Many economists believe that a fresh start for the euro zone will require action such as common euro zone bonds or at least a reduction in peripheral members' "legacy" debts to be viable in the long run. Early relief for Madrid appears ruled out, although Merkel said on Sunday Ireland was a "special case".

Yet German officials say relations between Merkel and Hollande are not as tense as they seem in public, and they are confident that he will accept trade-offs between greater European solidarity and more pooling of fiscal sovereignty.

Britain drifting away?

While the rest of Europe is negotiating intensively on closer integration, Britain is talking increasingly about loosening its ties with the EU, and some influential members of the governing Conservative party of leaving completely.

Prime Minister David Cameron has threatened to veto the seven-year EU budget due to be agreed at a Nov. 22-23 summit if spending is not cut. And he wants to exploit the negotiations on closer euro zone integration as an opportunity to negotiate looser membership terms for Britain in the Union.

It remains to be seen how far other European partners are prepared to accommodate British exceptionalism. Finland's Europe minister said last week that Britain seemed to be waving "bye, bye" to the EU, and there was little others could do about it.

The main achievement of the latest summit was to keep plans for a single European banking supervisor broadly on track despite a rearguard battle led by Germany's finance minister.

"I struggle to find any major piece of reform involving more than a couple of countries which has moved from idea to implementation as fast as the European banking union," said UniCredit global chief economist Erik Nielsen.
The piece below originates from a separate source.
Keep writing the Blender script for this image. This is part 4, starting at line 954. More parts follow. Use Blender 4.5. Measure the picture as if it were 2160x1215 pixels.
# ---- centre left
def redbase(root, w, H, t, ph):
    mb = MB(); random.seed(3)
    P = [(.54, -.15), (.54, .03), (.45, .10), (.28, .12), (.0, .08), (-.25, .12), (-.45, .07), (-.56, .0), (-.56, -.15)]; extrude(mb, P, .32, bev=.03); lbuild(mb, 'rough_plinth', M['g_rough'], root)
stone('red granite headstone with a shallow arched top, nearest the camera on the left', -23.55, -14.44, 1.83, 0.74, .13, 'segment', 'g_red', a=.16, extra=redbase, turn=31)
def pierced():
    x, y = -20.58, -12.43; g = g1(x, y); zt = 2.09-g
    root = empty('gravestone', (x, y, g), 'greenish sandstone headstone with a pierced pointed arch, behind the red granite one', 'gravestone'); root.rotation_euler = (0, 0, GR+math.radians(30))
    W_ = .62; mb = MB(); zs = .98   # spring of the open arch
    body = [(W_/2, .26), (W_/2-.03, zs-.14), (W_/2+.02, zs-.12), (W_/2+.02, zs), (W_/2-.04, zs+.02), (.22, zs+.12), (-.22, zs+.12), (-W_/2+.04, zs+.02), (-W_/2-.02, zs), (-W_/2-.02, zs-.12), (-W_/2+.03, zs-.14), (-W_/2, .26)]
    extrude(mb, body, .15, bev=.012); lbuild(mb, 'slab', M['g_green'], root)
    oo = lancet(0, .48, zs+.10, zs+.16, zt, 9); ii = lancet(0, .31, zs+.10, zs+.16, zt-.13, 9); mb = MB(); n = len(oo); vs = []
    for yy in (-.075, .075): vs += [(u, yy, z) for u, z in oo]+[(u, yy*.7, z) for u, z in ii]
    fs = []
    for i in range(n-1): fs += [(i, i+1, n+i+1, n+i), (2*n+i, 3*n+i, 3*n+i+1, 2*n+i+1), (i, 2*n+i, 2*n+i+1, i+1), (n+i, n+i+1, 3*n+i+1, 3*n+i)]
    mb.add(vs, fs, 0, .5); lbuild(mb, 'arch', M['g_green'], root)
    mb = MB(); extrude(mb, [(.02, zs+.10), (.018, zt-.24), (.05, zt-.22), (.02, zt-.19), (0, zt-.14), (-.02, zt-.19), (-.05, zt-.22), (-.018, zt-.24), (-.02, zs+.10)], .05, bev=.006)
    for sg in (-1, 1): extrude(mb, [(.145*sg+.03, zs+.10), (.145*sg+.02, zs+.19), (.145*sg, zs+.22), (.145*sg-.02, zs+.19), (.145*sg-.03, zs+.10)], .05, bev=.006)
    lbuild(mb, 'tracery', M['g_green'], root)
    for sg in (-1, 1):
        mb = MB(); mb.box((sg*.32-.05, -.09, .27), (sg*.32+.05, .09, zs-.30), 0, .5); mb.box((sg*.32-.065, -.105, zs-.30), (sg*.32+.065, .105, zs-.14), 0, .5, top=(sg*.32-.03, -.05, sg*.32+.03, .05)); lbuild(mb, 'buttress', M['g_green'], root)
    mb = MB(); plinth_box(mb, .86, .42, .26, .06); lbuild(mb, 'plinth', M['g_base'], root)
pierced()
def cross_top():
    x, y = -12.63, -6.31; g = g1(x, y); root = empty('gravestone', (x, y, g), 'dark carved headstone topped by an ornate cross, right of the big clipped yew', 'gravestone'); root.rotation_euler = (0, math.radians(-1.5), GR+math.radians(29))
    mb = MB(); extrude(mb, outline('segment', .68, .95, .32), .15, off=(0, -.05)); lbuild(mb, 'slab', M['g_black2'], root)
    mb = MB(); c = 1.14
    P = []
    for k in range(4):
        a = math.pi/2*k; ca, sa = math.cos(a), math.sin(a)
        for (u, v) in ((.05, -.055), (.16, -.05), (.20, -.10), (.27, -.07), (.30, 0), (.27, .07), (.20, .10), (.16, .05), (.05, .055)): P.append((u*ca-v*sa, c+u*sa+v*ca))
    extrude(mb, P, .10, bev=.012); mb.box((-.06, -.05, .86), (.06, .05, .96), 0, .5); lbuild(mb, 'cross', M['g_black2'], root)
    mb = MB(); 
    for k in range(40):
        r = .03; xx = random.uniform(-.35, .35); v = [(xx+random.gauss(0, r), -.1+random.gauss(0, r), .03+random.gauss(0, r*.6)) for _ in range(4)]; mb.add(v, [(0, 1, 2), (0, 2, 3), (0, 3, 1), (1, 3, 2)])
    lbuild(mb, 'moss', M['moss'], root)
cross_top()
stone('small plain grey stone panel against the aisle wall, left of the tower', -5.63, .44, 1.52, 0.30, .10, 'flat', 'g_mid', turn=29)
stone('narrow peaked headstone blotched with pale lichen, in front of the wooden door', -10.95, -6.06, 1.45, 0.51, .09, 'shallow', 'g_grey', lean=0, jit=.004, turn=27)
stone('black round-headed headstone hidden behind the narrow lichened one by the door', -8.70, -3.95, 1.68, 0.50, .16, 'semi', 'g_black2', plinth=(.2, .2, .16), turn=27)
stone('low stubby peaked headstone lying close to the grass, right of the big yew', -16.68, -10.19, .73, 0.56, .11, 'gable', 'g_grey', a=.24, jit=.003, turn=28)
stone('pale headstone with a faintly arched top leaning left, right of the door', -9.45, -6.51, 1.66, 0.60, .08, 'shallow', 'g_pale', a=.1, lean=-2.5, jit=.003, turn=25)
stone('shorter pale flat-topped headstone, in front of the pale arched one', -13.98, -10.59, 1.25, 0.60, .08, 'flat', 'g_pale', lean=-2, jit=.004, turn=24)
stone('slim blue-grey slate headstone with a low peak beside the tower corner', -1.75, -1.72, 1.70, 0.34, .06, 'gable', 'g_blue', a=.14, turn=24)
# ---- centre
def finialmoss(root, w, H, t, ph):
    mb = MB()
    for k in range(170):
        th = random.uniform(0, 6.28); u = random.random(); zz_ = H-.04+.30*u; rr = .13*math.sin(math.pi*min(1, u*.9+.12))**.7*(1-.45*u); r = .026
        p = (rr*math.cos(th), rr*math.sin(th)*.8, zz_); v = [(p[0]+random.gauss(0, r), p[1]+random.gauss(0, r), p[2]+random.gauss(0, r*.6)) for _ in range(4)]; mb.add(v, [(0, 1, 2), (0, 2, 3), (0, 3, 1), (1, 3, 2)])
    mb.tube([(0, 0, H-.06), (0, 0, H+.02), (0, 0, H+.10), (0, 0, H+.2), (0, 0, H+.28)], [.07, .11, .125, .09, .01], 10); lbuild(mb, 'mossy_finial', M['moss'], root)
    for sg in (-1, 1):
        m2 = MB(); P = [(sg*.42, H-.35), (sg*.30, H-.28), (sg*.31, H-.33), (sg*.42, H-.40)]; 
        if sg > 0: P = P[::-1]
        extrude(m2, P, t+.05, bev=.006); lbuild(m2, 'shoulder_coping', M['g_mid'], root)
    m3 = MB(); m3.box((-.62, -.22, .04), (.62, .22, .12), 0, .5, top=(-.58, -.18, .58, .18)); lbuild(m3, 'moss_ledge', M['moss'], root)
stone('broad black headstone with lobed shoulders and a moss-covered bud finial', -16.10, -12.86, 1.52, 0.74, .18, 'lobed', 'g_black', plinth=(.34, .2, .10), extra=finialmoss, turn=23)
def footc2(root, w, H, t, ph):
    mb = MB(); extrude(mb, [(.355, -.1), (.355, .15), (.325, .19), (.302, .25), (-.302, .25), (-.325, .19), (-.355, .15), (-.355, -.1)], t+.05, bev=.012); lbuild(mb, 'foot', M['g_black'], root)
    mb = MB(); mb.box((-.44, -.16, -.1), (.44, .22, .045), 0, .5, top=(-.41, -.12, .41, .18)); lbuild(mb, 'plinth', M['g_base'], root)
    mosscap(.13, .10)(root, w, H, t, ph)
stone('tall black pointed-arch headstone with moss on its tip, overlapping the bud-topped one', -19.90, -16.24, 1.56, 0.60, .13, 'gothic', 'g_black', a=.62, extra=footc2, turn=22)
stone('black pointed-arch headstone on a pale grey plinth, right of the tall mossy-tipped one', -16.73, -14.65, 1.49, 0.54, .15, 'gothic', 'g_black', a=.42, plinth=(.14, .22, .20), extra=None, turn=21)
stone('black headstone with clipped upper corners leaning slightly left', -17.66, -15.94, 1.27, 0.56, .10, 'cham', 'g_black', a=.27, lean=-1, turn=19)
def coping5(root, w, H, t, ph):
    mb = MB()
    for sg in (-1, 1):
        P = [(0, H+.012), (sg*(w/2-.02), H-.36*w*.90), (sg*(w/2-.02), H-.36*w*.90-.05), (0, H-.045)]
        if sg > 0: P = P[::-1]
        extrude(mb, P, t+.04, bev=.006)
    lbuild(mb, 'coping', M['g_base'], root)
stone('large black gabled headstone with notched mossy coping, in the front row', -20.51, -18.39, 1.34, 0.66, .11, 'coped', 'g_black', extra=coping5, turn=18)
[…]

The most encouraging news for the future of the euro zone, Nielsen said, was the way that Germany's leadership has changed its attitude towards keeping Greece in the euro area, and hence supporting peripheral states in difficulty.

"There is no turning back now, not only because of the already clear signals from the government leadership, but because the political challenge (from the opposition Social Democrats) - impressively - turns out to be coming from a demand for more Europe, and more support for Greece," he said.